AI washing é realidade em due diligence
O verdadeiro risco, agora, já não é mais entregar performance ou aderir ao protocolo regulatório. É perder o capital de confiança construído junto aos investidores. O fenômeno do AI washing deixou de ser rumor para se tornar critério relevante em processos de due diligence. O mercado global já captou a mensagem: prometer inteligência artificial e entregar automação trivial, ou inflar o papel da tecnologia para impressionar alocadores, virou sinônimo de exposição reputacional.
Reportagem recente da Funds Society expõe o desconforto: 37% dos LPs latino-americanos já se depararam com casos de sobreposição entre discurso e realidade tecnológica; as famosas promessas grandiosas de IA que, ao final, não passam de apresentações em PowerPoint. E, à medida que Europa e Estados Unidos formalizam exigências de disclosure técnico e inventário, o ambiente para subterfúgios ou narrativas rasas se estreita.
O PL 2338/23 apenas antecipa o inevitável: quem se antecipa na entrega de transparência, documentação e governança já eleva o patamar competitivo.

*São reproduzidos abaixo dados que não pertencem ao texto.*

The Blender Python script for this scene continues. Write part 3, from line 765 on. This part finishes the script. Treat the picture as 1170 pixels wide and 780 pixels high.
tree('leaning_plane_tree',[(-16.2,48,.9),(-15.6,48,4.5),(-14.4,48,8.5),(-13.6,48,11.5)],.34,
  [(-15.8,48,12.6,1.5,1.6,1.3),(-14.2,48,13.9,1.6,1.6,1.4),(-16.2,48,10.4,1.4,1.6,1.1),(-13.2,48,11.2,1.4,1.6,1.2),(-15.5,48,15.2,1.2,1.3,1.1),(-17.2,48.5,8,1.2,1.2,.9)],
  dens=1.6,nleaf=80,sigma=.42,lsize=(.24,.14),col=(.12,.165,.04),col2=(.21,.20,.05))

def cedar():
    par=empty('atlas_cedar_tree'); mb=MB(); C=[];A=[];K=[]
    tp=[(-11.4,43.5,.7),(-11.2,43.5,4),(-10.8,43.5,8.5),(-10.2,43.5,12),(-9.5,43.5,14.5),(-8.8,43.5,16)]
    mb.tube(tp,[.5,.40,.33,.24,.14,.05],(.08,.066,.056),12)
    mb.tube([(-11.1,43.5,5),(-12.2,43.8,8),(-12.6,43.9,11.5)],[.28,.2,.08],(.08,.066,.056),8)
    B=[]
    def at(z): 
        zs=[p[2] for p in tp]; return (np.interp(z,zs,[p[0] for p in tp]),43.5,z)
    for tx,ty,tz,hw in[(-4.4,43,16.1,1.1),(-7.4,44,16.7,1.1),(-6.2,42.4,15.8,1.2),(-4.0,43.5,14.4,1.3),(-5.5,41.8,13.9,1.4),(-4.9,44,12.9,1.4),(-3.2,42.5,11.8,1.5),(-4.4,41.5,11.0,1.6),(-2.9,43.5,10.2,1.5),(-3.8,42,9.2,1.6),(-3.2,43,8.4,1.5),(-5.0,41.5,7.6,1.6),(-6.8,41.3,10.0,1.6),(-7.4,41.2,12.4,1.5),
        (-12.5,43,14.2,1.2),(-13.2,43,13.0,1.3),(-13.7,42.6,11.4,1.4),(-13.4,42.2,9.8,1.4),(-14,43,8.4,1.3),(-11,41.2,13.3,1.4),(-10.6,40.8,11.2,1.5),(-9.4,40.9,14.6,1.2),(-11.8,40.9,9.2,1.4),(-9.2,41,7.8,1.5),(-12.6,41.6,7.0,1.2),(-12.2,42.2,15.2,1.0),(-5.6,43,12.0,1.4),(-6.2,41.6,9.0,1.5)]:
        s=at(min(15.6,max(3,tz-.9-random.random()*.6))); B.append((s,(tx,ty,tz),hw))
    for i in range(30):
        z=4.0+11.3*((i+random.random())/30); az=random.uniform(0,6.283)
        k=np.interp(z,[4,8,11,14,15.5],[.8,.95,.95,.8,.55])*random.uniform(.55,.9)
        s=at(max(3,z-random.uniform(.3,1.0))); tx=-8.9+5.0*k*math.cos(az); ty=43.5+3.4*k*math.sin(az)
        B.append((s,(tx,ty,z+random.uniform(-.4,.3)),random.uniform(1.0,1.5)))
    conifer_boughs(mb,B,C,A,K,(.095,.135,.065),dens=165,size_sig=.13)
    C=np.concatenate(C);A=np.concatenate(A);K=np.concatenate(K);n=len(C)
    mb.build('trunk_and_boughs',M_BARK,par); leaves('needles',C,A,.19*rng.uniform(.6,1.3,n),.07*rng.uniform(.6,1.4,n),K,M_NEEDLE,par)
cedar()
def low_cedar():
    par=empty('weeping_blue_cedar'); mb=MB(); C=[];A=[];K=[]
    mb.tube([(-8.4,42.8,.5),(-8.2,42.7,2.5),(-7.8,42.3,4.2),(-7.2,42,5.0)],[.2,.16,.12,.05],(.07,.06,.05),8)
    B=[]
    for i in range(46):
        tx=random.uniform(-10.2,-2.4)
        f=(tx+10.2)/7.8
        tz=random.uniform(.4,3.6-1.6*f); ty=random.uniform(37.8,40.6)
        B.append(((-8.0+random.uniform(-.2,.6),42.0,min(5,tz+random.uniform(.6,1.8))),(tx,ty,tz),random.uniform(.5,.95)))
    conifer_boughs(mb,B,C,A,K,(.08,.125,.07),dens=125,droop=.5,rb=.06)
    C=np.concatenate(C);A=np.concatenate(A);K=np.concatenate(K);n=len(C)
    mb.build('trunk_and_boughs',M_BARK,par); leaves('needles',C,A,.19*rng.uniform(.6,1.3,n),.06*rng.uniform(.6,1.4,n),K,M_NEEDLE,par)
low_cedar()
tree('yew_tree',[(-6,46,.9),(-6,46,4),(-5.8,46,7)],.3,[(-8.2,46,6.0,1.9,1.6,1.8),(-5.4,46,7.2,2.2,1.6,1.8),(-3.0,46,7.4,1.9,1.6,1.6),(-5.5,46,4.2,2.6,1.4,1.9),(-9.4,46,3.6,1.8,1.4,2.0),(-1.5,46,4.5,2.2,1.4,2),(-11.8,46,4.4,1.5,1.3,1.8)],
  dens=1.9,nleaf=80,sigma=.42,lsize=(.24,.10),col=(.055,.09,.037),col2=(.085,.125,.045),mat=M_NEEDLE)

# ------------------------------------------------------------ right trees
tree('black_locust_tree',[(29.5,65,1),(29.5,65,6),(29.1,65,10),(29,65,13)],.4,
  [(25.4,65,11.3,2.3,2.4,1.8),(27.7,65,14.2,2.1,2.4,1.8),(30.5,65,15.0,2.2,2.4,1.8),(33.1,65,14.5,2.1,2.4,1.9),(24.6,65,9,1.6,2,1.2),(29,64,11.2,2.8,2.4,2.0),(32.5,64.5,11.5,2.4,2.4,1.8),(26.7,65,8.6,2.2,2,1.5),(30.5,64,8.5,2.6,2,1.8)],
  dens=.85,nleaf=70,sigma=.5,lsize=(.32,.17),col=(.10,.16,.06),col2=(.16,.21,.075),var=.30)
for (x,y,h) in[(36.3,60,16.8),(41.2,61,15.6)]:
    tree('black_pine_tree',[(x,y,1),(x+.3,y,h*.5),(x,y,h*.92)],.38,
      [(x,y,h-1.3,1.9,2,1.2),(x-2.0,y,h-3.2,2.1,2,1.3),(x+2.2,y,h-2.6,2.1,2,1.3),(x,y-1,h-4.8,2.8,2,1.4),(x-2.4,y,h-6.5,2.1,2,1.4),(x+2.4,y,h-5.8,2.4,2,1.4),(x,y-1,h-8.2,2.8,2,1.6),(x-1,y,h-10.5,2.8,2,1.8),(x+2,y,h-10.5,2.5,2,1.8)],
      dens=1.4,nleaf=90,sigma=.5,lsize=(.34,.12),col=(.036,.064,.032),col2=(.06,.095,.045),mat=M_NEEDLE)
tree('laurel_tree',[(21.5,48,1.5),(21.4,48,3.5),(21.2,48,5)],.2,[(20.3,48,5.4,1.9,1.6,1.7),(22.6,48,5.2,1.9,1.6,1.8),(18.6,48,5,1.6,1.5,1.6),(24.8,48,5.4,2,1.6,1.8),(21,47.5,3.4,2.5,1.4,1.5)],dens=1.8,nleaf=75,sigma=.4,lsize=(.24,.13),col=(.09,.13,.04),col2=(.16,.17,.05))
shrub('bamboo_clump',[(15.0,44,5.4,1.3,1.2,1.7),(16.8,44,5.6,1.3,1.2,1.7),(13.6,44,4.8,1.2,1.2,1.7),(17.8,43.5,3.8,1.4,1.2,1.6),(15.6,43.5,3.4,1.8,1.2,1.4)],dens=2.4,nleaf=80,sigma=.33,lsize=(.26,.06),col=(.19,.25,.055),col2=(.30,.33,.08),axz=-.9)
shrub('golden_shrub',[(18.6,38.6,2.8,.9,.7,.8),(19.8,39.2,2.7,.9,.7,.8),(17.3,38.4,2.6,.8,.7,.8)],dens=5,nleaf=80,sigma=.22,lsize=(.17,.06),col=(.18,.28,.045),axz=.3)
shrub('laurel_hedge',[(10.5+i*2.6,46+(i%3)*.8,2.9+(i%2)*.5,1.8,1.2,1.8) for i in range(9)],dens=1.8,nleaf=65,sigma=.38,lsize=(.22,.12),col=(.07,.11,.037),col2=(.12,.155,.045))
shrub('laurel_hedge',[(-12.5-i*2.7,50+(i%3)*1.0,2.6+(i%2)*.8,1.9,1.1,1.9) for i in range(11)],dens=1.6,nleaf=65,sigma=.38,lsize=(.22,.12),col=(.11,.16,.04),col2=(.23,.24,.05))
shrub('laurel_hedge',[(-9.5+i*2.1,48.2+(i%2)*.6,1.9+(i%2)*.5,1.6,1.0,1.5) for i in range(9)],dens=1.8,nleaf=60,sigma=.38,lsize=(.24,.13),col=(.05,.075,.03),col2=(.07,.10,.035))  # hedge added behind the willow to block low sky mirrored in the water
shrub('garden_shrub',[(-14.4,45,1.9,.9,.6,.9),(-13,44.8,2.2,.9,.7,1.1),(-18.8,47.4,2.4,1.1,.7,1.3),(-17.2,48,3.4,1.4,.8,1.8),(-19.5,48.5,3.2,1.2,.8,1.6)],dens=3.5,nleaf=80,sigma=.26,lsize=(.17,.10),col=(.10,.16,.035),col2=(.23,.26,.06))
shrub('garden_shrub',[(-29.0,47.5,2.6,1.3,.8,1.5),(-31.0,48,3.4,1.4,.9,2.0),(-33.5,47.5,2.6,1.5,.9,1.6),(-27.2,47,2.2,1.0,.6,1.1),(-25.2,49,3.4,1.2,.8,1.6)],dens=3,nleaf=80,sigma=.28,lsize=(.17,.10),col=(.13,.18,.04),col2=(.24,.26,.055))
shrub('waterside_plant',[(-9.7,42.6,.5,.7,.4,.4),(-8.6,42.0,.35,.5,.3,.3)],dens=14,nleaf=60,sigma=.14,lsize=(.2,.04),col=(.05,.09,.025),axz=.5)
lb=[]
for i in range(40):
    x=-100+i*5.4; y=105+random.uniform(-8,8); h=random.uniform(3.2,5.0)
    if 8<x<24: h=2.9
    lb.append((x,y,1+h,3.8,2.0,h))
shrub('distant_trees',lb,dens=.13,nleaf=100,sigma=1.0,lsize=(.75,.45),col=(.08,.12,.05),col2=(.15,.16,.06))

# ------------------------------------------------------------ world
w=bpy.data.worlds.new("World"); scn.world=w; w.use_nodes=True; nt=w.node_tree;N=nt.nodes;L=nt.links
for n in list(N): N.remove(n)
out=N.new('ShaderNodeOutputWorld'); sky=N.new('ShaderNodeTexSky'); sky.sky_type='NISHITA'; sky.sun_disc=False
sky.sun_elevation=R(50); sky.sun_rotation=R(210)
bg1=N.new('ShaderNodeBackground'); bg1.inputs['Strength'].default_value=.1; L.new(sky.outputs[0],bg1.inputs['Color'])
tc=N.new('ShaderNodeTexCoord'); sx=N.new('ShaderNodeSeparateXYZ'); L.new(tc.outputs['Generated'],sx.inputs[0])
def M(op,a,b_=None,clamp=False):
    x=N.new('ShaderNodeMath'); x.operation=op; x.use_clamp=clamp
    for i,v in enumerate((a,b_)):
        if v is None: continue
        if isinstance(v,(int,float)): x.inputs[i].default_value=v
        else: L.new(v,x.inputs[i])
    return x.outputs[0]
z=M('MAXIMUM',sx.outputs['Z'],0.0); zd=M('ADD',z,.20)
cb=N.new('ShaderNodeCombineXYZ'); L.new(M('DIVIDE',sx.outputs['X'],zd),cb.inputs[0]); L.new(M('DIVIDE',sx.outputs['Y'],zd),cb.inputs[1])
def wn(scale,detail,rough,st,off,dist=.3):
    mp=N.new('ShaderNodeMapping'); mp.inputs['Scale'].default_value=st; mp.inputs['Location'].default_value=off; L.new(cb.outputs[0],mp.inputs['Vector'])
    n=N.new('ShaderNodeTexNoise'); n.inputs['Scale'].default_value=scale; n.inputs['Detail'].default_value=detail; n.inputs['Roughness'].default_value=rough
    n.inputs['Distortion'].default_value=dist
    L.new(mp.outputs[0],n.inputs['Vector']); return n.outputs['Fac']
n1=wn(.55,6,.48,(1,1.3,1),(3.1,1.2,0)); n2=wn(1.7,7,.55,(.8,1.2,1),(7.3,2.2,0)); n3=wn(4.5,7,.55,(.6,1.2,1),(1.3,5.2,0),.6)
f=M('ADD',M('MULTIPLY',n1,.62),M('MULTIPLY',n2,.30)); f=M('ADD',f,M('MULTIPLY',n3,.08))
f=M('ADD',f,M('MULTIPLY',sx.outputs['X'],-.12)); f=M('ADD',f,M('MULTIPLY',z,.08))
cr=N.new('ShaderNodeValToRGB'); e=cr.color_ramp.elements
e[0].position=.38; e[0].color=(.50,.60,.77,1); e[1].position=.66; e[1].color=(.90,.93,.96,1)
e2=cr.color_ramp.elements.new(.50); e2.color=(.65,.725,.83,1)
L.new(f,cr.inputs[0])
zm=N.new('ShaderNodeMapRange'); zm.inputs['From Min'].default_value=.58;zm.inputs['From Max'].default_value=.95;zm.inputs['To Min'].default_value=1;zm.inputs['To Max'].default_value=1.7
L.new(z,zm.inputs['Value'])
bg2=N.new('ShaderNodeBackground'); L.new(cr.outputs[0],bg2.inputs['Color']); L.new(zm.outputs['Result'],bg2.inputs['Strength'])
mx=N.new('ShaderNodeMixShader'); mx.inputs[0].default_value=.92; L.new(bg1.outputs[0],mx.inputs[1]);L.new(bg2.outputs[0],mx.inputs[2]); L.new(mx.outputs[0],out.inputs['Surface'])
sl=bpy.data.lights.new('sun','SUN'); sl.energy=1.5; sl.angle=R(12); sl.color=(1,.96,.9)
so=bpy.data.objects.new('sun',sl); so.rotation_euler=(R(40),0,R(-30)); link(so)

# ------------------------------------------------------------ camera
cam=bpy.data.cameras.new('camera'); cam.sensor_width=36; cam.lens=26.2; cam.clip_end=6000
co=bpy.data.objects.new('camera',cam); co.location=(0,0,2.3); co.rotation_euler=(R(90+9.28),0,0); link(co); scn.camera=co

Quem posterga, ou subestima a inteligência do investidor institucional, verá portas se fechando. A disputa por capital qualificado se torna, cada vez mais, um jogo para poucos.
No contexto brasileiro, onde a reputação e o vínculo relacional com o investidor ainda têm peso relevante, apostar em IA como commodity é reduzir valor. O desafio agora passa a ser equilibrar ambição tecnológica com consistência de propósito, entregando inovação sem abrir mão de princípios.